▶ **GIVEN DATA**:
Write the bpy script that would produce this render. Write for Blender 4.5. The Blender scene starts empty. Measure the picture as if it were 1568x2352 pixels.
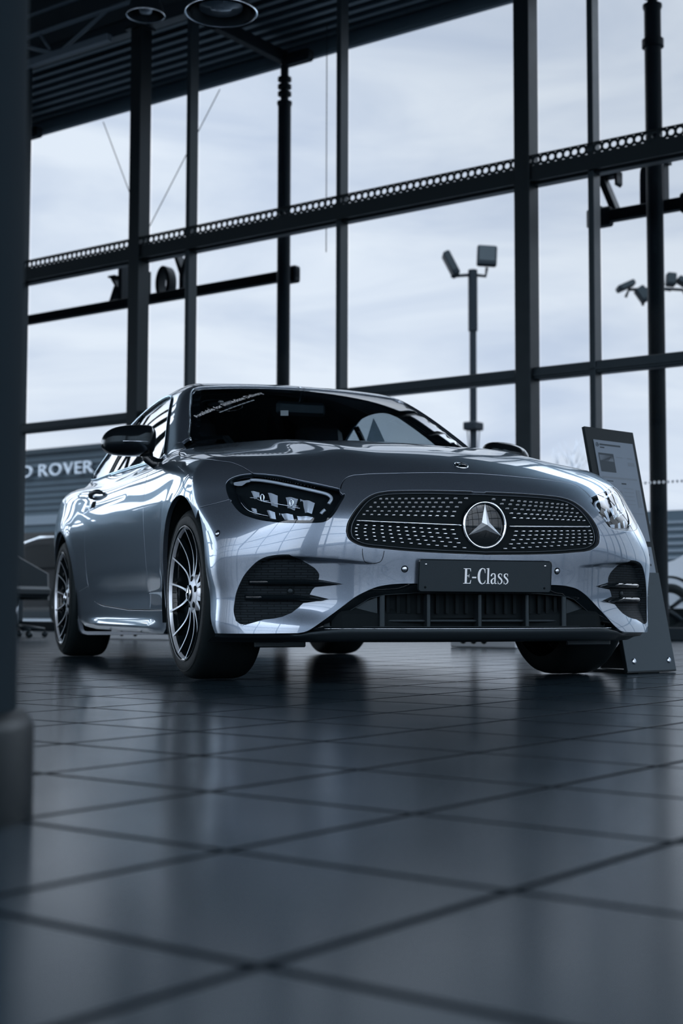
import bpy, math, random
from mathutils import Vector, Matrix
from mathutils.geometry import delaunay_2d_cdt
random.seed(7)
SC=bpy.context.scene; COL=SC.collection; pi=math.pi
# ---------------------------------------------------------------- materials
def M(name,base,metal=0,rough=.5,coat=0,spec=.5,vary=0.,vscale=30.,bump=0.,coat_rough=.02,emit=None,estr=1.):
    m=bpy.data.materials.new(name); m.use_nodes=True; nt=m.node_tree; b=nt.nodes['Principled BSDF']
    b.inputs['Base Color'].default_value=(*base,1); b.inputs['Metallic'].default_value=metal
    b.inputs['Roughness'].default_value=rough; b.inputs['Specular IOR Level'].default_value=spec
    b.inputs['Specular Tint'].default_value=(.72,.90,1,1)
    b.inputs['Coat Weight'].default_value=coat; b.inputs['Coat Roughness'].default_value=coat_rough
    if emit: b.inputs['Emission Color'].default_value=(*emit,1); b.inputs['Emission Strength'].default_value=estr
    if vary or bump:
        tc=nt.nodes.new('ShaderNodeTexCoord'); n=nt.nodes.new('ShaderNodeTexNoise'); n.inputs['Scale'].default_value=vscale
        nt.links.new(tc.outputs['Object'],n.inputs['Vector'])
        if vary:
            mr=nt.nodes.new('ShaderNodeMapRange'); mr.inputs['To Min'].default_value=max(0,rough-vary); mr.inputs['To Max'].default_value=rough+vary
            nt.links.new(n.outputs['Fac'],mr.inputs['Value']); nt.links.new(mr.outputs[0],b.inputs['Roughness'])
        if bump:
            bp=nt.nodes.new('ShaderNodeBump'); bp.inputs['Strength'].default_value=bump; bp.inputs['Distance'].default_value=.004
            nt.links.new(n.outputs['Fac'],bp.inputs['Height']); nt.links.new(bp.outputs[0],b.inputs['Normal'])
    return m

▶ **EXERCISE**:
Repeat the material above word for word and skip every image in it.

▶ **CORRECT OUTPUT**:
Write the bpy script that would produce this render. Write for Blender 4.5. The Blender scene starts empty. Measure the picture as if it were 1568x2352 pixels.
import bpy, math, random
from mathutils import Vector, Matrix
from mathutils.geometry import delaunay_2d_cdt
random.seed(7)
SC=bpy.context.scene; COL=SC.collection; pi=math.pi
# ---------------------------------------------------------------- materials
def M(name,base,metal=0,rough=.5,coat=0,spec=.5,vary=0.,vscale=30.,bump=0.,coat_rough=.02,emit=None,estr=1.):
    m=bpy.data.materials.new(name); m.use_nodes=True; nt=m.node_tree; b=nt.nodes['Principled BSDF']
    b.inputs['Base Color'].default_value=(*base,1); b.inputs['Metallic'].default_value=metal
    b.inputs['Roughness'].default_value=rough; b.inputs['Specular IOR Level'].default_value=spec
    b.inputs['Specular Tint'].default_value=(.72,.90,1,1)
    b.inputs['Coat Weight'].default_value=coat; b.inputs['Coat Roughness'].default_value=coat_rough
    if emit: b.inputs['Emission Color'].default_value=(*emit,1); b.inputs['Emission Strength'].default_value=estr
    if vary or bump:
        tc=nt.nodes.new('ShaderNodeTexCoord'); n=nt.nodes.new('ShaderNodeTexNoise'); n.inputs['Scale'].default_value=vscale
        nt.links.new(tc.outputs['Object'],n.inputs['Vector'])
        if vary:
            mr=nt.nodes.new('ShaderNodeMapRange'); mr.inputs['To Min'].default_value=max(0,rough-vary); mr.inputs['To Max'].default_value=rough+vary
            nt.links.new(n.outputs['Fac'],mr.inputs['Value']); nt.links.new(mr.outputs[0],b.inputs['Roughness'])
        if bump:
            bp=nt.nodes.new('ShaderNodeBump'); bp.inputs['Strength'].default_value=bump; bp.inputs['Distance'].default_value=.004
            nt.links.new(n.outputs['Fac'],bp.inputs['Height']); nt.links.new(bp.outputs[0],b.inputs['Normal'])
    return m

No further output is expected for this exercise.